Older farmers should be paid to retire, George Eustice says

The environment secretary said the government has plans to pay farmers to retire and encourage fresh talent into the industry
The environment secretary said the government has plans to pay farmers to retire and encourage fresh talent into the industry

The government is considering an 'exit scheme' that would pay older farmers to retire in order to create opportunities for new entrants.

The lump sum would encourage older farmers to 'retire with dignity', allowing the industry to have a 'fresh perspective', according to the Defra Secretary.

The comments were made by George Eustice during the NFU Conference in Birmingham earlier this week.

"Sometimes a fresh perspective can make a world of difference," he said.



"The farmer’s son or daughter who leaves the business to work in a different industry for a while and then returns armed with fresh thinking and new knowledge to take things to a new to a level.

"Or those who never had any connection with farming, made a career elsewhere but always yearned to set up their own farming and food business.

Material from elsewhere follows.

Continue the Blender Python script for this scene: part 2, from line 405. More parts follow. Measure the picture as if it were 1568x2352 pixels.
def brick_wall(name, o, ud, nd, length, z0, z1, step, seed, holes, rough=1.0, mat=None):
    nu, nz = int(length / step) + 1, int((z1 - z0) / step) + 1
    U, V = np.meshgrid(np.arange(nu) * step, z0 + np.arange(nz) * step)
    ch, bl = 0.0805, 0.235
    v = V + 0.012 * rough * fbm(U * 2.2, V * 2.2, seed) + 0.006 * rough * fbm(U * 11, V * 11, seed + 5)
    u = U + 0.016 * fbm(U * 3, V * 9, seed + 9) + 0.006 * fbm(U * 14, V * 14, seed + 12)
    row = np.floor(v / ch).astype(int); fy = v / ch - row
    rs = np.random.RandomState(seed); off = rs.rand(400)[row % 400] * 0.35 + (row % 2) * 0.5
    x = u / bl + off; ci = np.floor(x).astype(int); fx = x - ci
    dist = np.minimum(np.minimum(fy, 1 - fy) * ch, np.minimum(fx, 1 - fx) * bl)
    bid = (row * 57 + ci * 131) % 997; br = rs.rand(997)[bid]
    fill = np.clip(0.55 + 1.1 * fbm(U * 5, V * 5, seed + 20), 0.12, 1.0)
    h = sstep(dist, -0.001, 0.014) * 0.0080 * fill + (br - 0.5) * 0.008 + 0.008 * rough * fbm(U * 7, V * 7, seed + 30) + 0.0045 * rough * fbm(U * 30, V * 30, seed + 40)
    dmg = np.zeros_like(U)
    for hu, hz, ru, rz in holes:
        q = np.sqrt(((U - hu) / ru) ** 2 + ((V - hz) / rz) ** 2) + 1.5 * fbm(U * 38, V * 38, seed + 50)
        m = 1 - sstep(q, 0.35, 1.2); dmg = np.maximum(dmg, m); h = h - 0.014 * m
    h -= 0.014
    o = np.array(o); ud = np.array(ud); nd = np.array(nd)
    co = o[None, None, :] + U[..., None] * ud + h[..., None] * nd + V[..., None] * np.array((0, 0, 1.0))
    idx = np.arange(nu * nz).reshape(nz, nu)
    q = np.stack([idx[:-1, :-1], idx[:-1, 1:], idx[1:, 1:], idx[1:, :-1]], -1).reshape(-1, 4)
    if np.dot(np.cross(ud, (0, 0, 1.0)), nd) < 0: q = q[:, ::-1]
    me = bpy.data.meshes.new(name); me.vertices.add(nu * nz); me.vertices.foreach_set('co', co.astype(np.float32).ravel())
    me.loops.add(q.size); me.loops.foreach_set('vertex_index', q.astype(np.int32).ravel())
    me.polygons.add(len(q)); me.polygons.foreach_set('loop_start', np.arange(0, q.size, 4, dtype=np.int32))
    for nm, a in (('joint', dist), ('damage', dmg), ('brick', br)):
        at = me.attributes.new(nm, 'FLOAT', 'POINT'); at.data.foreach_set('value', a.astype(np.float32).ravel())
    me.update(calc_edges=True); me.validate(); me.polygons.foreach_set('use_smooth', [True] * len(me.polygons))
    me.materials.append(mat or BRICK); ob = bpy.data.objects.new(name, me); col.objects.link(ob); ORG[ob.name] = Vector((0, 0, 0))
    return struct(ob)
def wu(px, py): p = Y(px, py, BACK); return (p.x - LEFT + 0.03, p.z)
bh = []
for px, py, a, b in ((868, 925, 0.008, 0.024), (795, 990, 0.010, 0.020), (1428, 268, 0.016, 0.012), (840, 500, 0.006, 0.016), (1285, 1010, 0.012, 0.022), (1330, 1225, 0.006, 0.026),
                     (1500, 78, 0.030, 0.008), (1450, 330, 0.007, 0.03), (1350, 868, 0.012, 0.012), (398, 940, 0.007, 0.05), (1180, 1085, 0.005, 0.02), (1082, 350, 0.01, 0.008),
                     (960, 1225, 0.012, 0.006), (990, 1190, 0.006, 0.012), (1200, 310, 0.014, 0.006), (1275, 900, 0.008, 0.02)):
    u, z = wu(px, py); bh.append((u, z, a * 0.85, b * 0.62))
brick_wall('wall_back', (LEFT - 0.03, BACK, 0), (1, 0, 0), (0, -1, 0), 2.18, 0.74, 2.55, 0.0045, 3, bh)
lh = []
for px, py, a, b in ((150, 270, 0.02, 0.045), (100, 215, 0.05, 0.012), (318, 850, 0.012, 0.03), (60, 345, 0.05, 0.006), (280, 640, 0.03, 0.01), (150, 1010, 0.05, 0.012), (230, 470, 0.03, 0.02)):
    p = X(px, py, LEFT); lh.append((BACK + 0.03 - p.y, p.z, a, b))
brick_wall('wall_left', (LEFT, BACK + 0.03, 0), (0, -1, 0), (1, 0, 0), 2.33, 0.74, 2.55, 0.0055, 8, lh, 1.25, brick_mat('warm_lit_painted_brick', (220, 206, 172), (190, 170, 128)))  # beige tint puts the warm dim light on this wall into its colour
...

"New entrants are the lifeblood of any vibrant industry, and farming is no exception," Mr Eustice said.

He added that leaving the 'sinking ship' of the EU's Common Agricultural Policy (CAP) represented the biggest shake-up of British farming since the Second World War.

But the industry currently faces a shortage of skills and new entrants as the UK's Brexit transition period gets underway.

Simon Gadd, Chairman of the NFU’s Next Generation Forum, agreed that farming needed to attract more people, in particular from sectors such as business and science.

He said: "We’re moving into a digital age, and it’s requiring a completely different mindset.

"Your money isn’t made by sitting on a tractor any more - it’s made in an office.”

Responding to Mr Eustice's proposal, Rob Edwards, Business Development Manager at Kubota UK, said it could be a 'positive step in the right direction'.



"Farming as an industry is one of the oldest sectors in the world but in recent times has struggled to find the right skills and people to make-up the next generation of farmers," he said.

"It is proving difficult, however, to attract new talent because the shift in the skillset needed and ongoing issues surrounding succession planning make it difficult to face up to these plans.

"More also needs to be done by the industry to make farming an attractive career prospect to the younger generation."